Полба с ячменем слывут в народной Руси за пшеницыну родню: «Полба — пшенице меньшая сестрица, ячмень усатый — полбин брат». По слову крестьянской мудрости: «Полба из беды мужика не выручит, а только есть пироги выучит!», «Полба уродилась — полбеды долой, ржи невпроед — беды и не было!» Ячмень в некоторых местностях зовется еще «житарем». Это — самый северный хлеб, меньше всех страшащийся лихих угроз старика Мороза со всеми его сыновьями — Морозовичами. Приметливые люди торопятся сеять ячмень в те дни, когда цветет калина-ягода. «Ячмень на свежем навозе сей в полнолунье!» — приговаривает деревенский люд. Когда ячмень колосится, соловей замолкает, — гласит примета.
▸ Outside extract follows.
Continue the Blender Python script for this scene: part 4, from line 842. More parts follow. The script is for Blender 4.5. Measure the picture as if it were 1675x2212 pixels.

Плохо тот ячмень родится, который посеян при западном и юго-западном ветре. «Приелся как сухой ячмень беззубой кобыле!» — вылетела на светлорусский широкий простор смешливая народная поговорка об этом подспорье крестьянского хлеба насущного. «Спора ячменная каша, спорей того ячные (ячменные) блины!» — говорят на студеном севере, но говорят только потому, что в тех местах греча-дикуша совсем не родится.
«Не все мужики — гречкосеи!» — можно услышать из уст словоохотливой деревни. — «Не все гречкосеи, да всем в охотку гречневая кашка!»… Суровый, закаленный в горниле непокрытой нужды-невзгоды, крестьянский опыт оговаривает эту поговорку: «Сей рожь, а — греча — не печа (не забота!)», «Был бы хлеб, а каша будет!», «Без каши не помрешь, а без хлеба не проживешь!» Но охочие до каши хлеборобы не умолкают. «Каша — мать наша!» — говорят они: «Горе наше — грешневая каша: есть не хочется, покинуть не можется!» (или «есть не можется, отстать жаль!»), «Грешная каша — матушка наша, а хлебец ржаной — кормилец родной!», «Сладкая грешневая каша — что твой липец-мед», «Без грешневой каши мужику ни в чем спорины нет!»